Enabling larger attacks
Setting up conditions for Business Email Compromise, wire‑fraud, ransomware, or long‑term espionage.
How Pretexting Differs from Generic Phishing
Both are forms of social engineering, but:
Phishing often uses broad, generic messages and relies heavily on urgency or fear (“reset now,” “your account will be closed”).
Pretexting is more targeted and story‑driven, focusing on building trust with believable roles and background details before making the request.
Think of phishing as a mass “spray and pray,” and pretexting as a tailored con job.
Red Flags and Warning Signs
Be alert when you see any combination of these:
Someone claims a role (IT, HR, vendor, auditor, law enforcement) but you did not expect their contact.
They request sensitive information or access that doesn’t match what they’d normally need.
They reference internal details to sound legit, but something in the story feels “slightly off.”
They push for quick action or say normal verification steps can’t be followed “this time.”
They ask you to bypass standard processes for payments, account changes, or access approvals.
Key Prevention Tips (Plain‑Language)
For individuals and staff:
Verify the person and the request using a trusted channel
If an email or call asks for sensitive data or access, contact the person or department using known contact info (company directory, ticket system, vendor portal)—not the contact details in the message.
Follow established procedures—no exceptions by email or phone
For payments, bank changes, password resets, or access grants, always use documented workflows and approvals.
Be cautious of authority plus urgency
If someone claims to be high‑level or external authority and demands fast action, treat it as a warning sign, not a reason to skip checks.
Never share passwords or full MFA codes
Legitimate IT or vendors do not need your password or full one‑time code.
Ask questions and trust your instincts
A real employee or vendor should be able to answer basic verification questions and won’t be offended if you say, “I’ll call you back via the main number.”
What Organizations Should Do
To manage pretexting risk, organizations should:
Define and communicate clear rules on what internal teams (IT, HR, finance, security) will and will not ask for.
Require out‑of‑band verification for financial changes (like new vendor bank details) and high‑risk access requests.

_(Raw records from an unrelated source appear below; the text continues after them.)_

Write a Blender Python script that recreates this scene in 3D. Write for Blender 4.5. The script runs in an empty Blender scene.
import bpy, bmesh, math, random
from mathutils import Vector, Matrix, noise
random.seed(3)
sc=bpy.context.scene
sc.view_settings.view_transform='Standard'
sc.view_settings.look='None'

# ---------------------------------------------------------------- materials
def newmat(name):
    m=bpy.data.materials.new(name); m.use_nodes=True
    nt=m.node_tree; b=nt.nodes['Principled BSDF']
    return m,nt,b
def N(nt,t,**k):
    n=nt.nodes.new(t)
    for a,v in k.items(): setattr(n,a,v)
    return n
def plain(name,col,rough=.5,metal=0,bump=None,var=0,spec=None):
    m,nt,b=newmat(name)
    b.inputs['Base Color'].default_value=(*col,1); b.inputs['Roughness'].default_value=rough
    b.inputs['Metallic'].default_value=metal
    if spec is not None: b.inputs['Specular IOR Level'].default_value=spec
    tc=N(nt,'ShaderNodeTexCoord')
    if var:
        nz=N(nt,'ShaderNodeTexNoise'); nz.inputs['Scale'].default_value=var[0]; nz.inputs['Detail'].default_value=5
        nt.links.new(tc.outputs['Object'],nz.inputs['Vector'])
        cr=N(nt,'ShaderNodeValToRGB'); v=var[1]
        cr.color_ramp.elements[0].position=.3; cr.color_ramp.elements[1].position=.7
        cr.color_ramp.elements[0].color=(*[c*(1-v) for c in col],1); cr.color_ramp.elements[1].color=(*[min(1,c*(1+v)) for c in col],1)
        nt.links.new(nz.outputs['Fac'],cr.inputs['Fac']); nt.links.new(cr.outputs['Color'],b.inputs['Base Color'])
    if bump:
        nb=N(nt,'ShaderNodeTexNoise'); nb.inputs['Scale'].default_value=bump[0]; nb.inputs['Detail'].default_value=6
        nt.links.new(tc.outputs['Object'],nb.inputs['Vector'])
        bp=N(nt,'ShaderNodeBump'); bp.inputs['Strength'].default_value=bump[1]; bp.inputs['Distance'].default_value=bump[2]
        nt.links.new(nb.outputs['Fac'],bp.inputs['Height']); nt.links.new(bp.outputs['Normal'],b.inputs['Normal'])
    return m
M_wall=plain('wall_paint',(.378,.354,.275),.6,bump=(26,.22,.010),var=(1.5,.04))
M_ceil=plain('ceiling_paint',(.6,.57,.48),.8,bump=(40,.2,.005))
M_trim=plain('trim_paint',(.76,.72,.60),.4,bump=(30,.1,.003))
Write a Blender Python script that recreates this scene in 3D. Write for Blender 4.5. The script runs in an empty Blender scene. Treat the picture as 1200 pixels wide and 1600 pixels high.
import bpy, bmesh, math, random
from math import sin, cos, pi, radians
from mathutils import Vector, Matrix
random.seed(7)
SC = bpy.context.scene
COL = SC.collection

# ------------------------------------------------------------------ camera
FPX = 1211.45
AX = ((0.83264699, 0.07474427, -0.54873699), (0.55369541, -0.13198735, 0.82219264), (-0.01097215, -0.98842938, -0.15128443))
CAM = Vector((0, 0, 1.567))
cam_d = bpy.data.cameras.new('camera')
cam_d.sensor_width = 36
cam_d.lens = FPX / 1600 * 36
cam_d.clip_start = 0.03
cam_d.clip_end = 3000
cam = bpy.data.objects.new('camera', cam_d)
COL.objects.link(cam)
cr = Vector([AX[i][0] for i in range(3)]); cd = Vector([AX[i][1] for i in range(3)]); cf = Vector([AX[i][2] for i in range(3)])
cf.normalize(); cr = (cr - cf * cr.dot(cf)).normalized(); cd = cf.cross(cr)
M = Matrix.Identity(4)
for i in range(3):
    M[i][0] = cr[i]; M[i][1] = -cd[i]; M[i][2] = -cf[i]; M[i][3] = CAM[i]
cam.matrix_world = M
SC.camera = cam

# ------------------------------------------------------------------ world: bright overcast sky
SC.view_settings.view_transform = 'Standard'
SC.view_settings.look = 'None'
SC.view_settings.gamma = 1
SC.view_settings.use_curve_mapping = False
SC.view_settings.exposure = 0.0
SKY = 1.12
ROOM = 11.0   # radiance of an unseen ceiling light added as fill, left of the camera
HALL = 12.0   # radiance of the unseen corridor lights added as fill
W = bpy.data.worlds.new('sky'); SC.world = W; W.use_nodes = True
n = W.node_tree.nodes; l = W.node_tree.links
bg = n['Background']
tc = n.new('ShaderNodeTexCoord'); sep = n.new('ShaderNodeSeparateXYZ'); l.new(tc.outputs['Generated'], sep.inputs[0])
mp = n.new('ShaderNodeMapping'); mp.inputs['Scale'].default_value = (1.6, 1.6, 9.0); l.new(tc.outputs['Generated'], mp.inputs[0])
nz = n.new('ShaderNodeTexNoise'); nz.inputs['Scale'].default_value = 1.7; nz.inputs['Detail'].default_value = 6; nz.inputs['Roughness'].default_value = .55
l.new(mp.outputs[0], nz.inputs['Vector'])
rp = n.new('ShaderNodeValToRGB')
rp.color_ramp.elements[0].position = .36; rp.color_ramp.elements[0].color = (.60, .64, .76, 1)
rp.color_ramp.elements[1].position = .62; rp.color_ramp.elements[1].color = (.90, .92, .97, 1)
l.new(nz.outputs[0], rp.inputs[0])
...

Provide regular awareness training with realistic pretexting examples.
Use technical controls (MFA, role‑based access, logging, anomaly detection) to reduce damage if pretexting succeeds.
Encourage a culture where employees are praised for verifying and reporting, not criticized for “slowing things down.”
What To Do If You Suspect Pretexting
If you think you’re facing a pretexting attempt:
Pause and do not provide what’s requested.
Verify independently (call back via known numbers, check with your manager or IT).
Report the attempt to your security or IT team with full details (emails, numbers, content).
If you already shared information, notify security immediately so they can reset accounts, monitor activity, and limit damage.